Cuando se lo dije a mi madre, pensé que me iba a dar una paliza. Me salvó, creo, mi corpulencia (medía ya casi lo mismo que ahora). Mi padre no estaba, gracias a Dios. Pero los gritos los oyeron todos los vecinos. Mis hermanas se encerraron en la habitgación, hasta que pasara el vendabal. Me exigió que le entregase todo el dinero que había en la caja del centro. Me dijo, a gritos, y casi llorando, que me iba a cambiar de colegio, que no iría nunca más por el centro. Y que también cambiaría de colegio a mis hermanas pequeñas, que habían empezado a estudiar en un colegio de la obra. La trifulca fue de campeonato. Y lo peor es que yo tenía la impresión de que me la merecía.

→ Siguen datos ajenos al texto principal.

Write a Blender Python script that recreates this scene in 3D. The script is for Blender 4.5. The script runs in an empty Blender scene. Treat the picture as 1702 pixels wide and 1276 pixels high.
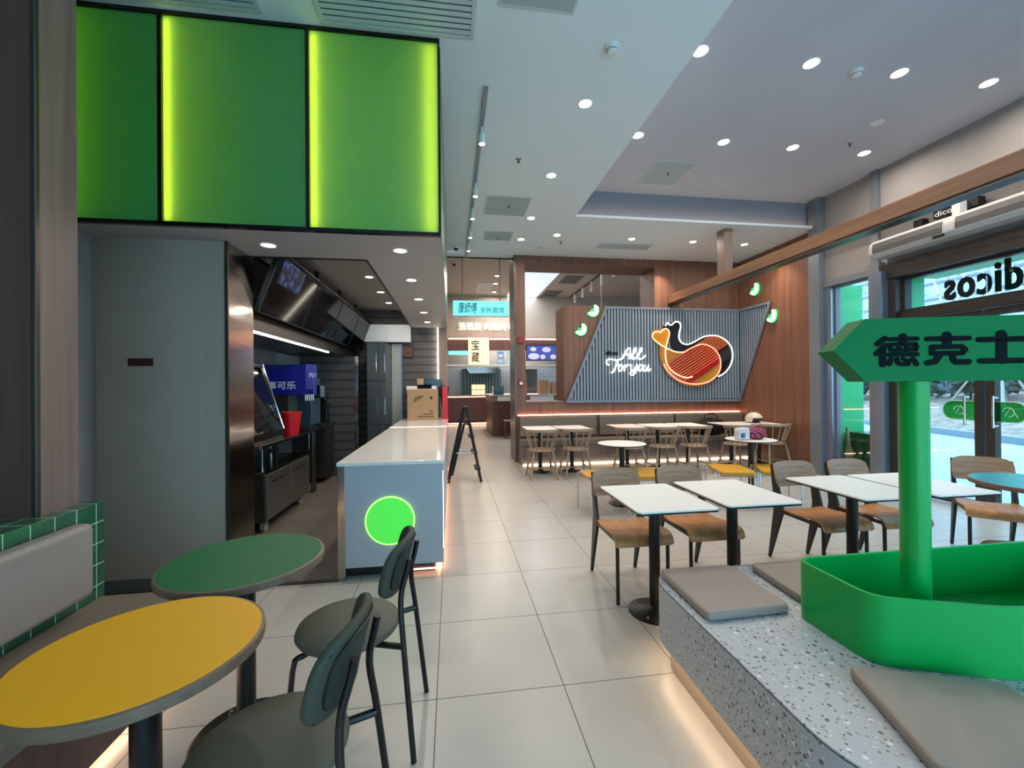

Estuvo varios días sin hablarme. Pero luego no pasó nada. A mi madre se le va la fuerza por la boca, pobre. Y como soy su ojito derecho, no cumplió ninguna de sus amenazas. Hizo otra cosa, que no había dicho: se acabó la paga. Ya que la obra era pobre, y que yo iba a trabajar, pues de ahí tendría que sacar para mis caprichillos. Me daba de comer, me compraba ropa. Pero ni un duro para mí. Nunca más. Ni yo se lo pedí. Y siempre me pidió, y yo le di, la mitad del dinero que gané u obtuve mediante becas, para ayudar a los gastos de la casa.

La verdad es que, cuando dejé a esa panda de chiflados, diez años después, y conocí a la que hoy es mi mujer, mis padres me ayudaron en todo lo que han podido. Y ahora también, adelantándose a lo que nos hace falta. Si algo lamento en la vida es lo que les hice sufrir por seguir los consejos de aquel señor director. No le guardo rencor, Dios lo sabe. Ni mi madre tampoco.

Y yo me pregunto, ¿hubiera sido de mal espíritu esperar a que tuviera 18 años, para dar a conocer a mis padres esos pormenores de mi "entrega" en la obra? Lo digo porque, años más tarde, conocí a un agregado mayor, pasaba de los cincuenta, que nunca le había contado a sus padres (ya fallecidos), lo del "movimiento económico". ¿Por qué tuve que hacerlo yo a edad tan temprana?